- **WHAT TO WORK ON**: Determine how many lines carry the word "pixels". Output that number only.

- **DATA SECTION**:
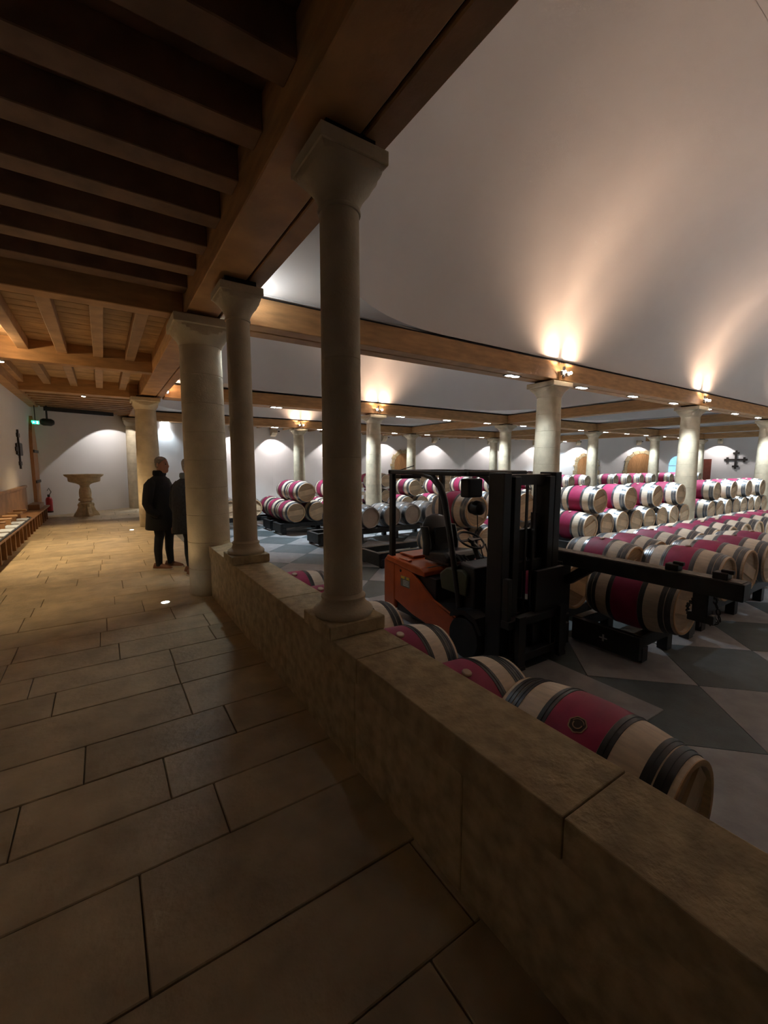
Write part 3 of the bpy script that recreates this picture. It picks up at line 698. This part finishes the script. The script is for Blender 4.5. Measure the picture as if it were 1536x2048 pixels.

---

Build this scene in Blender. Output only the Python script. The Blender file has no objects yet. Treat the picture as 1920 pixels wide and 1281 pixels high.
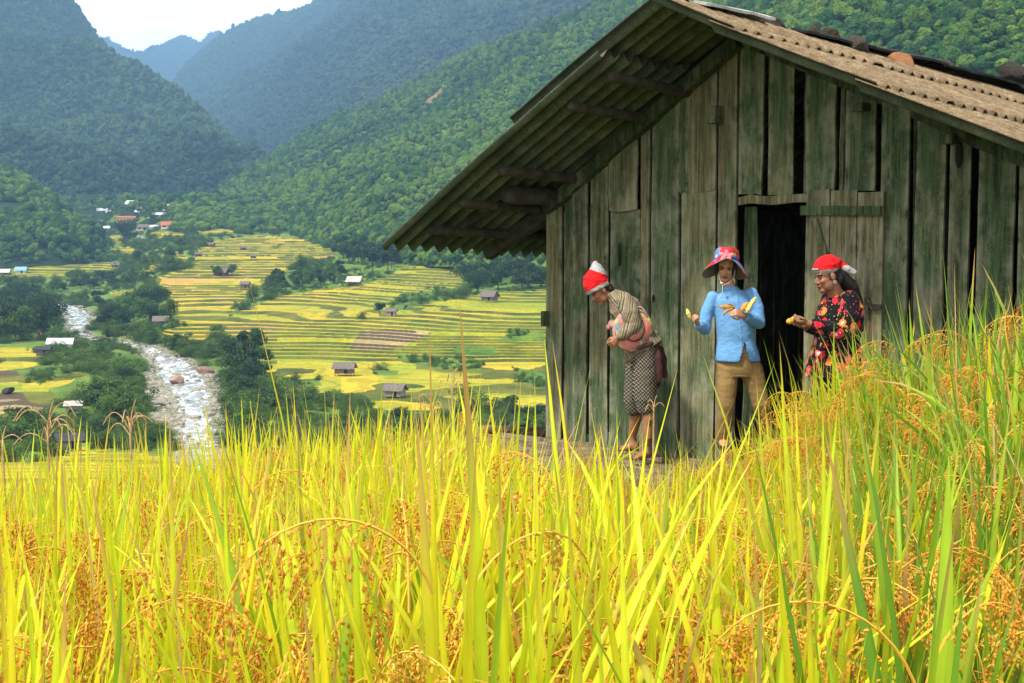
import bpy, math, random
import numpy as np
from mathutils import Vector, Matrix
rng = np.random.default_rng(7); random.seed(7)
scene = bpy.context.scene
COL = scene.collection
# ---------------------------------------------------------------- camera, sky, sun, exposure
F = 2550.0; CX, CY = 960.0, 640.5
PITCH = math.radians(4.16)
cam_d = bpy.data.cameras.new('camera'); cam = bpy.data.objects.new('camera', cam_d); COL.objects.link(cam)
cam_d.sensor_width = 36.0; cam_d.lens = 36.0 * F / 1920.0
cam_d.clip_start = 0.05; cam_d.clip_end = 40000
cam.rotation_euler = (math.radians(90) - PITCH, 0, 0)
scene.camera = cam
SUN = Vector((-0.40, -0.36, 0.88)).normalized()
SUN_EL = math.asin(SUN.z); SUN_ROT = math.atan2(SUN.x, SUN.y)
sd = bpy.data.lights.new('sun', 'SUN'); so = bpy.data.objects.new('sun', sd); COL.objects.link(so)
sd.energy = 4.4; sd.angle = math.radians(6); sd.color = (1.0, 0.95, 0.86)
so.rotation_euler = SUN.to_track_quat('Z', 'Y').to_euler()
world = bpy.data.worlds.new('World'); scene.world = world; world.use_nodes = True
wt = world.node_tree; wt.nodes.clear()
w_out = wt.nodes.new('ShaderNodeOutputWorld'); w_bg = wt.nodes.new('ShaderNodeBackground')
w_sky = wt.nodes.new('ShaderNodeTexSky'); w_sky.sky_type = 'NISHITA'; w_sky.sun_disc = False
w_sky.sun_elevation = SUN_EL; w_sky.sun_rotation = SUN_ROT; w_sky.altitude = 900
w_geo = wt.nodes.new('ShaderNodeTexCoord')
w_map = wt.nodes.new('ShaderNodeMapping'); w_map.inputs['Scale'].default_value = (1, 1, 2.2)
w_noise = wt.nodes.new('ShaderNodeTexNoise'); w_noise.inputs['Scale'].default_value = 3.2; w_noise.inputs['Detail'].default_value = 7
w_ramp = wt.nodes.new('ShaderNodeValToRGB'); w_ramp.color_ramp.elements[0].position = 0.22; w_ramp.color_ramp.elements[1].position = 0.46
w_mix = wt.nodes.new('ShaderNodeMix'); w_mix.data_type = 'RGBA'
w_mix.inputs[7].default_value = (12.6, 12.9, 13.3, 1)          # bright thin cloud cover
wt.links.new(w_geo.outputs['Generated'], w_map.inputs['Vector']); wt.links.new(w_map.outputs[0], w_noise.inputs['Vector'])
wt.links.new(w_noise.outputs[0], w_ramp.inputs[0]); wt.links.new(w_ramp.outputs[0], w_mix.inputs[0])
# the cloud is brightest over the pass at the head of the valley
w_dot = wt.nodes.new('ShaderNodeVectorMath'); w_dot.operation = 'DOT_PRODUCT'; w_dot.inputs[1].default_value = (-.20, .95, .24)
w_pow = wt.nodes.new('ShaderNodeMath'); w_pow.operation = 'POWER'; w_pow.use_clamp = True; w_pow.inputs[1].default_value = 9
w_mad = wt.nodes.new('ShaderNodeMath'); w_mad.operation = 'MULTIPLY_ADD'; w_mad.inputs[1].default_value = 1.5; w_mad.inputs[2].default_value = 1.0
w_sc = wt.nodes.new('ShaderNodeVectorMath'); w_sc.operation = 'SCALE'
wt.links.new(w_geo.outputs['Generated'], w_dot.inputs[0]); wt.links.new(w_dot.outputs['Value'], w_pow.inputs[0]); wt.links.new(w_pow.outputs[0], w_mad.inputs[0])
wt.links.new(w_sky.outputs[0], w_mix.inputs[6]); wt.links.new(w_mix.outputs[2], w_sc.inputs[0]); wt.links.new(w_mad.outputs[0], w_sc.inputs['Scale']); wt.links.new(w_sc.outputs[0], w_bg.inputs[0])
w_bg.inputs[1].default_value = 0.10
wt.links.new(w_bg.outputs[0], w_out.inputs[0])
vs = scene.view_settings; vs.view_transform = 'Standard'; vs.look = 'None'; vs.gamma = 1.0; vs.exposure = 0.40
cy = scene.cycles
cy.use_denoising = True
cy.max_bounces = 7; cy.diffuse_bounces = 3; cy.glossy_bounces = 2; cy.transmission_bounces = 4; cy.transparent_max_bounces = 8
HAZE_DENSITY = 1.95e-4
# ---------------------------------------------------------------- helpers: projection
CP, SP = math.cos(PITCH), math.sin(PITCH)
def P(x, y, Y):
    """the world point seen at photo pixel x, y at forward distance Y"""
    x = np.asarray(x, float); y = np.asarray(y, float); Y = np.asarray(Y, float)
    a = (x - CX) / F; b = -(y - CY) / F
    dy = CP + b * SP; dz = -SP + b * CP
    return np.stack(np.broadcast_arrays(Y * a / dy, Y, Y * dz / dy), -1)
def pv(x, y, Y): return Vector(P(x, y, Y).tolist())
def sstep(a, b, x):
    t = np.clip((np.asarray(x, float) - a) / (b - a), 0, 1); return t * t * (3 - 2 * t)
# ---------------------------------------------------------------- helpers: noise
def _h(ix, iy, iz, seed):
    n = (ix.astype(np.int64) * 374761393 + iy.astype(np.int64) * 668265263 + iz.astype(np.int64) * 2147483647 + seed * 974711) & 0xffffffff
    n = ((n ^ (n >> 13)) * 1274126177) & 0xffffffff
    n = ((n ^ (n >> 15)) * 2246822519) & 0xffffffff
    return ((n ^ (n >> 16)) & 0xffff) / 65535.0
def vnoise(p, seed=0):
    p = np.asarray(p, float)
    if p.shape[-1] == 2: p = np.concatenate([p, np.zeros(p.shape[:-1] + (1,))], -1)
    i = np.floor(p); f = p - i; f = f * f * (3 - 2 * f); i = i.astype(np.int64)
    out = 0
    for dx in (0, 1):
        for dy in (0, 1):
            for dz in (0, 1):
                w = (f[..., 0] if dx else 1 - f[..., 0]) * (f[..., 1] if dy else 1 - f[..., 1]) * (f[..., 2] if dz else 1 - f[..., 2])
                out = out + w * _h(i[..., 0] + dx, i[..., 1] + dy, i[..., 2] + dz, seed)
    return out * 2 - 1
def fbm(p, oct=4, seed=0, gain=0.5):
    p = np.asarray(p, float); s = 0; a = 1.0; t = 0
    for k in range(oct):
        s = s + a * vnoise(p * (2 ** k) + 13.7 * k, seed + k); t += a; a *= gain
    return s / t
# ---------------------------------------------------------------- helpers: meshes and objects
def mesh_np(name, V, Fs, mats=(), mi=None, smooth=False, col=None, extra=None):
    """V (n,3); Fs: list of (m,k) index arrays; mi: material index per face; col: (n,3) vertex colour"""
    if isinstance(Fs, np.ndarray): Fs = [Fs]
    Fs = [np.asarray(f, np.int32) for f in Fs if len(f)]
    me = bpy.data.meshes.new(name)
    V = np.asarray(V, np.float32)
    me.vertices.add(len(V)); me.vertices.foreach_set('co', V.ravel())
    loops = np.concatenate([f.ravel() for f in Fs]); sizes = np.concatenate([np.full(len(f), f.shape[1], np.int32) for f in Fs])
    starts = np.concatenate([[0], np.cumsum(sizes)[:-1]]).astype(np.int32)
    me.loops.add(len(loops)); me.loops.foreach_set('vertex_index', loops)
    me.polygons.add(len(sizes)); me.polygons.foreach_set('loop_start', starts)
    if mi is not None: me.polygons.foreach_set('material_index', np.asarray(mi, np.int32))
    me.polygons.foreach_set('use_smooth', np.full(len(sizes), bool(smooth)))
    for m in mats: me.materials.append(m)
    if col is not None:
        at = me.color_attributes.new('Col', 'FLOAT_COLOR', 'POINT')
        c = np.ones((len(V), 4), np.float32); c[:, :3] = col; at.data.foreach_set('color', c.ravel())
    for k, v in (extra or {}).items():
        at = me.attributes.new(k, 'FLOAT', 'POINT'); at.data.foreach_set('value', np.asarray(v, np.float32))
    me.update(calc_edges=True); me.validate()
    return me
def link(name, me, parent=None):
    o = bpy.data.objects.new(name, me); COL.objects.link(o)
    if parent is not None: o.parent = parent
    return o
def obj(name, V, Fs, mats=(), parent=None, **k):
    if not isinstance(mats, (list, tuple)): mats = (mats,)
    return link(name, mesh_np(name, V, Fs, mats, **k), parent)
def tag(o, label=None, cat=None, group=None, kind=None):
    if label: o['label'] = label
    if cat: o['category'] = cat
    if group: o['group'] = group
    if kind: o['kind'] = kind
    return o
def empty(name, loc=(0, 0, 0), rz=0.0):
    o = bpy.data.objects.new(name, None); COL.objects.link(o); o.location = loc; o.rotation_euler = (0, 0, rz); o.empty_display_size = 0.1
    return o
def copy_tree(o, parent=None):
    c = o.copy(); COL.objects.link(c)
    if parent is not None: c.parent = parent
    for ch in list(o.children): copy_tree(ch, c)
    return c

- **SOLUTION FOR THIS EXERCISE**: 2